**Task goal:**
Copy out the lines that have "pixels" in them.

**Dataset entries:**
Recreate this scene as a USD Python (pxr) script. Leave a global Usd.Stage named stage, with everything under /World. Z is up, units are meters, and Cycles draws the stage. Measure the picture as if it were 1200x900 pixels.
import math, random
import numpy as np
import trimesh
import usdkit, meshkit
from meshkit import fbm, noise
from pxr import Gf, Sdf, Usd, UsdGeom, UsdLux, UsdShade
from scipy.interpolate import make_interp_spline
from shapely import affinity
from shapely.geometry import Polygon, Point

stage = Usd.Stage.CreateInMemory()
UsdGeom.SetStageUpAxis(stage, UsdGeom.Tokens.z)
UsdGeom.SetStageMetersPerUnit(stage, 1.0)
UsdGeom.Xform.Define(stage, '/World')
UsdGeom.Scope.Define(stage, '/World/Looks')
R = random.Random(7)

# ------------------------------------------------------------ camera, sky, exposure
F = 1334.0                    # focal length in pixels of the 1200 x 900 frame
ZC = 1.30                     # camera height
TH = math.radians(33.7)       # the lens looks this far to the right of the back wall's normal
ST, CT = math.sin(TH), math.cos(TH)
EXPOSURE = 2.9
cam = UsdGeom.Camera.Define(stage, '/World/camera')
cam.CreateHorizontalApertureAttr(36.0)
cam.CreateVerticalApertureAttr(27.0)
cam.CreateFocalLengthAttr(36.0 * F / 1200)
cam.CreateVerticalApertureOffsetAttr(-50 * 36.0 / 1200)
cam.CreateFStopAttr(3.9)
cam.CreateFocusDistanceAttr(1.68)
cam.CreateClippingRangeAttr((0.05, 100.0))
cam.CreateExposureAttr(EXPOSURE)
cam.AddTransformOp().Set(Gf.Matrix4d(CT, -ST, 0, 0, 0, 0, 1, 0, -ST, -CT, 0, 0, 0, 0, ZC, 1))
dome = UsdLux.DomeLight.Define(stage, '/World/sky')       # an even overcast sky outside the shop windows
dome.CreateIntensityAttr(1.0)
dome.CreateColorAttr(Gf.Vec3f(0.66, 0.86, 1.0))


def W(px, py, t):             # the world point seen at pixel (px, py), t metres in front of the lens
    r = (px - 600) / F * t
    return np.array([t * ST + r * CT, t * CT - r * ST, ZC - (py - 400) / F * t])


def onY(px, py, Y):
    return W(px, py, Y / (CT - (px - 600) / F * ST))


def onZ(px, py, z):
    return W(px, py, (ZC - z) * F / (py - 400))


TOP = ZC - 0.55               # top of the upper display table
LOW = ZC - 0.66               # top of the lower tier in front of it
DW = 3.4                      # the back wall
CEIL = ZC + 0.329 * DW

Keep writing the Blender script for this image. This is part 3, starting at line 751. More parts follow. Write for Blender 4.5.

**Reply:**
Recreate this scene as a USD Python (pxr) script. Leave a global Usd.Stage named stage, with everything under /World. Z is up, units are meters, and Cycles draws the stage. Measure the picture as if it were 1200x900 pixels.
F = 1334.0                    # focal length in pixels of the 1200 x 900 frame